Ten years on, Kate, Michael and Emma have grown up in a string of miserable orphanages, and all memories of their parents have faded to a blur. Arriving at Cambridge Falls, the children quickly realise there is something different about this place – and Kate feels sure she has seen the dark, crooked house before.

As they exlplore, they discover an old, empty leather book. The moment they touch it, an ancient magical prophecy is set irrevocably in motion, and the children are thrown into a dangerous alternate reality of dark enchantments and terrifying monsters. Only they can prevent the terrible event that will ruin Cambridge Falls – and stop the world from falling into complete devastation.

I was fortunate to receive The Emerald Atlas as an advanced review copy. The accompanying letter warned that the moment the first chapter was read, everything else would fall to the wayside. Never have truer words been written.
The opening chapter sets the perfect tone for the book, instantly upping the pace to get your heart racing and putting you on the edge of your seat, but also envelops you with a fierce sense of love and protection.
The Emerald Atlas is told through the eyes of abandoned children Kate, Michael and Emma as they bounce from orphanage to orphanage (though they shall fervently deny they are orphans) when an un-held tongue over a swan hat lands them at the home in Cambridge Falls. The moment the children arrive at the foreboding place, they know something is amiss; and not just because there aren’t any other children living there.
The characters of Kate, Michael and Emma are strong enough to lead the reader through the story, and in the process makes you fall completely in love with them. They are charming and sympathetic and I dare anyone not to chuckle at their brotherly and sisterly antics.
As the story evolves, so does the history. Stephens does such a good job of describing his fantastical lands you forget you are reading fiction, and instead believe it is a long-lost part of history that would certainly make our own more entertaining. He throws many sub-characters into the mix, heroic and stubborn dwarves, strong and handsome giants, beautiful and deadly witches.
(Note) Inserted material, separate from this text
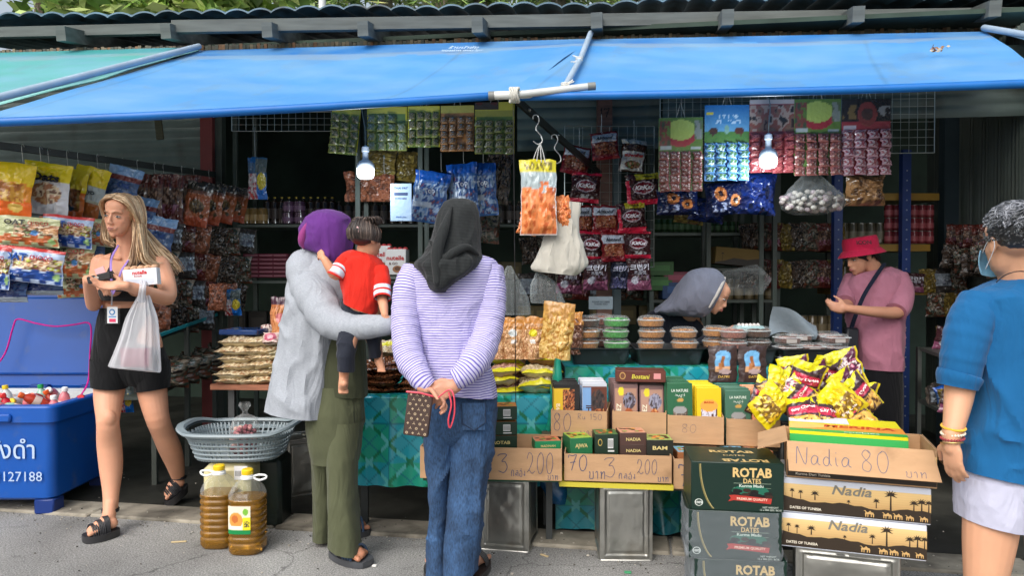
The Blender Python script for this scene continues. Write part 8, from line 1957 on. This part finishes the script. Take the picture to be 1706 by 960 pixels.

The Emerald Atlas will haunt your waking thoughts, and possess your sleeping ones as you try (and fail) to keep one step ahead of the story and try to figure out what twist may come next. It has an essence of Lord of the Rings, with similar creatures and powerful objects, and a heart not unlike Harry Potter, finding three children desperately clinging to the ghostly memories of their parents as they learn they aren’t as ordinary as they once thought.
The book has its fair share of heartbreak, triumphs and exhausting battles. Almost without trying, it keeps readers attention and leaves them aching to know what happens next.
The first of three books, The Emerald Atlas sets the bar for which the other two books will need to measure up. I doubt the author will have any trouble in this and I am eager to see what adventure Kate, Michael and Emma will take me on next.
I believe The Emerald Atlas has earned itself a spot among the great literary works of fantasy. Adults and children alike can fall in love with its secrets and mysteries. This book can proudly sit aside the works of J.R.R. Tolkien, J.K. Rowling and C.S. Lewis.